Поэтому стараюсь учить очень последовательно, от простого к сложному, не вызывая стрессовых напряжений от постоянной неуверенности в себе. В полете, на начальных стадиях обучения, возможно в большем объеме использую автопилот: например, на снижении, сначала пилотирование в автомате с эшелона вплоть до ВПР, потом - только до точки входа в глиссаду, потом - только до высоты круга, а уж если вижу, что человек обрел определенные навыки, набрался сил, вошел в стереотип действий - тогда и с эшелона можно снижаться на руках.

Хотя, пролетав на Ту-154 23 года, до сих пор твердо убежден: полет в штурвальном режиме как самоцель - бессмыслен. Он ничего не дает, кроме усталости. Он не позволяет решать задачи и не раскрывает всех возможностей, заложенных в самолет. Поэтому снижение на руках должно только проиллюстрировать обучаемому вышесказанное. Это - не тот самолет. И не те времена.
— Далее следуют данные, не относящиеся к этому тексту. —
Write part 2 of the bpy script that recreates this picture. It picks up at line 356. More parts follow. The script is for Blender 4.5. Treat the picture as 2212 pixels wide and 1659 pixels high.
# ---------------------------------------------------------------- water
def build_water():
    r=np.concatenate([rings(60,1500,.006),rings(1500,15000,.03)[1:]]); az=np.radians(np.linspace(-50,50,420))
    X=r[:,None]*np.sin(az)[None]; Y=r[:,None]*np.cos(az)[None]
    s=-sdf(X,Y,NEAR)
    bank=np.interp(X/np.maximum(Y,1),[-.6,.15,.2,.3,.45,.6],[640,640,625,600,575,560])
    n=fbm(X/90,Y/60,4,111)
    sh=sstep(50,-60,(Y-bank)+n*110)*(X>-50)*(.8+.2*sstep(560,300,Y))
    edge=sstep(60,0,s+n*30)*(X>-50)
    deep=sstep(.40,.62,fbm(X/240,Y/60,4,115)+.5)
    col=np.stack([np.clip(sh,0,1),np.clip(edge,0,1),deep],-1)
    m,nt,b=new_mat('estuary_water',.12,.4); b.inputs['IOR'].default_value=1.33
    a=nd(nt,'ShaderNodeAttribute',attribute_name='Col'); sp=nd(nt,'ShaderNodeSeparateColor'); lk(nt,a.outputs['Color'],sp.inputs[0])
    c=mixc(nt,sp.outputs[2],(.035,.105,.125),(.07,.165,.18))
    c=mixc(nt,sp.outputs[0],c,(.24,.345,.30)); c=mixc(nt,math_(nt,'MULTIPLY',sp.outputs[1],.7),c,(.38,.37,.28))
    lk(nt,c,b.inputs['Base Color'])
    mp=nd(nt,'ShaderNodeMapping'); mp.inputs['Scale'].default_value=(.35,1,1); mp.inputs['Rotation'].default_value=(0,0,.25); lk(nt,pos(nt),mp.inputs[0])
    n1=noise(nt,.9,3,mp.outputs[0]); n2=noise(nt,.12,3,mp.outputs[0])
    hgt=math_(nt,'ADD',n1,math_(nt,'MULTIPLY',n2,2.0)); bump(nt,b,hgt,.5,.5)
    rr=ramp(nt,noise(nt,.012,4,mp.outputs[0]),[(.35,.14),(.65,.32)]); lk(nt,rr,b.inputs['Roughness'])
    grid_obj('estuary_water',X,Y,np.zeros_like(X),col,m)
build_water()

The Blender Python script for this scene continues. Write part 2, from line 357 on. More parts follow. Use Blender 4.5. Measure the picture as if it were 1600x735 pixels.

Но молодые пилоты, которых при нынешнем дефиците летного персонала судьба иногда возносит очень быстро, конечно, должны "набивать руку" в штурвальном режиме - просто потому, что им не удалось набраться летного опыта, а значит, у них еще не сформировалось то чувство полета, которым так богаты старые летчики. А жизнь предлагает молодым соколам автоматические зарубежные самолеты. Это серьезная проблема, очень влияющая на безопасность полетов. Летчик должен быть пилотом, а не оператором, которого отказ матчасти может поставить в тупик из-за недостаточно развитого чувства полета и малого опыта летных ситуаций.